Magnetic entrainment mechanism of multi-type intergrowth particles for Low-Intensity magnetic separation based on a multiphysics model

Abstract

Wet low-intensity magnetic separation (LIMS) is used in the magnetic separation of ferromagnetic minerals. The performance of the separation is controlled primarily by the internal flow in the separator, governed by the process and machine settings. However, a very important factor has been usually ignored in the LIMS process, namely the behavior of the intergrowth particles. The detailed influence of the various condition parameters on the behavior of the particles with different characteristics in LIMS is still not clear.
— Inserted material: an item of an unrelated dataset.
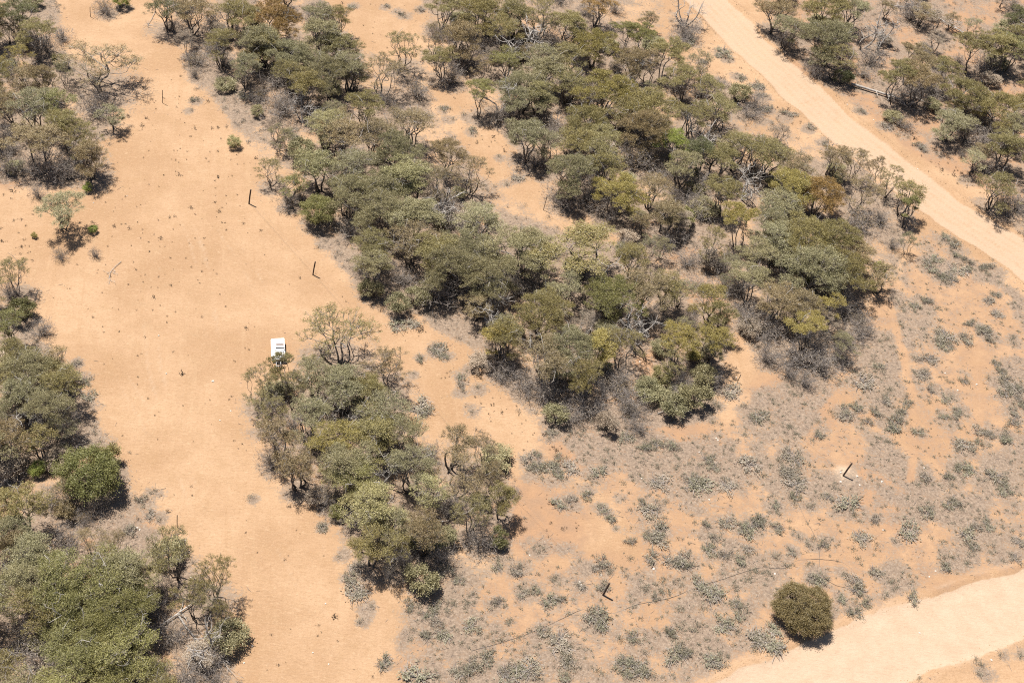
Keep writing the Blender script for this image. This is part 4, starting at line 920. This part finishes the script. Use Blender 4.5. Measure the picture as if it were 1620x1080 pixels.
LN = (0.16, 0.0, 1.0)
posts = [
    (393.5, 322.5, 2.85, 0.115, 'dark timber fence post on the sand, at the shrubby edge above the second post'),
    (494.6, 434.6, 2.65, 0.10, 'dark timber fence post standing alone on sand between trailer and tree belt'),
    (953.5, 941, 2.6, 0.12, 'short dark leaning fence post beside the black pipe on the scrub'),
    (1333.5, 752, 2.7, 0.115, 'dark leaning fence post standing in a patch of whitish sand'),
]
for bx, by, h, rad, lab in posts:
    post(bx, by, h, rad, 'fence_post', lab, 'post', 'dark fence posts', LN, M_POST)
thin = [
    (617, 572, 2.6, 'thin steel post rising behind the open crown of the island grove'),
    (1166, 605, 1.7, 'thin steel post at the lower right tip of the long belt'),
    (859.5, 332, 2.9, 'thin steel post on the narrow sandy strip between two belts'),
    (280, 833, 2.4, 'thin steel post on sand above the dense lower wood'),
    (257, 163, 2.6, 'thin steel post at the upper end of the clearing'),
    (143, 27, 2.0, 'thin steel post on sand by the topmost bare shrub'),
]
for bx, by, h, lab in thin:
    post(bx, by, h, 0.05, 'steel_post', lab, 'post', 'thin steel posts', (0.10, 0.0, 1.0), M_THIN)


def wire(path, h, name, label):
    s_ = Soup()
    for hh in h:
        pts = []
        for (a, b), (c, d) in zip(path[:-1], path[1:]):
            p0, p1 = at(a, b), at(c, d)
            for t_ in np.linspace(0, 1, 9)[:-1]:
                p = p0 + (p1 - p0) * t_
                pts.append((p[0] + LN[0] * hh, p[1], hh + zg(p[0], p[1]) - 0.12 * math.sin(t_ * math.pi)))
        p = at(*path[-1]); pts.append((p[0] + LN[0] * hh, p[1], hh + zg(p[0], p[1])))
        s_.tube(pts, [0.006] * len(pts), 3)
    tag(link(name, s_.mesh(name, M_WIRE)), label, 'wire')


wire([(393.5, 322.5), (494.6, 434.6), (617, 572), (765, 738), (953.5, 941)], [0.5, 1.3], 'fence_wire', 'faint slack wire strung along the fence posts beside the clearing')
wire([(859.5, 332), (1005, 463), (1166, 605), (1333.5, 752)], [0.5, 1.2], 'fence_wire', 'faint slack wire running to the post in whitish sand')

# black poly pipe lying on the ground
M_PIPE = plain('black_pipe', (0.085, 0.072, 0.06), 0.6, var=0.2)


def ground_line(px, rad, wob, seed):
    rr_ = np.random.default_rng(seed); P_ = np.array([at(*p)[:2] for p in px]); out = []
    n_ = len(P_)
    for i in range(n_ - 1):
        p0, p1, p2, p3 = P_[max(0, i - 1)], P_[i], P_[i + 1], P_[min(n_ - 1, i + 2)]
        for t_ in np.arange(0, 1, 0.1):
            q = 0.5 * ((2 * p1) + (-p0 + p2) * t_ + (2 * p0 - 5 * p1 + 4 * p2 - p3) * t_ ** 2 + (-p0 + 3 * p1 - 3 * p2 + p3) * t_ ** 3)
            out.append(q + rr_.normal(size=2) * wob)
    out.append(P_[-1]); out = np.array(out)
    z = bump_z(out[:, 0], out[:, 1]) + rad + 0.01 - (0.05 * smooth(0.62, 0.74, vnoise(out[:, 0], out[:, 1], 2.2, 87)) if rad < 0.04 else 0)
    return np.column_stack([out, z])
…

In this study, a two-way coupled multiphysics model was used to simulate the dynamic capture process of the multi-type intergrowth particles and its impact on the performance of LIMS separation. All predictions indicate that the operating parameters and particle properties affect the capture behavior of intergrowth particles, which significantly affects the separation performance of the LIMS. Intergrowth particles play an important role in the process of LIMS. Additionally, the capture time for the intergrowth particles of different particle sizes and liberation degrees to reach the drums’ surface from the initial location are different. Because the capture time of the coarse intergrowth particles is much shorter than that of the ultrafine pure magnetic particles, the coarse particles will preferentially accumulate on the drum to cause a magnetic entrainment phenomenon. The phenomenon of magnetic entrainment facilitates the recovery of intergrowth particles. In LIMS, however, for a high grade and recovery magnetic product, intergrowth particles and high liberation is necessary and excessive grinding of the particles should be avoided.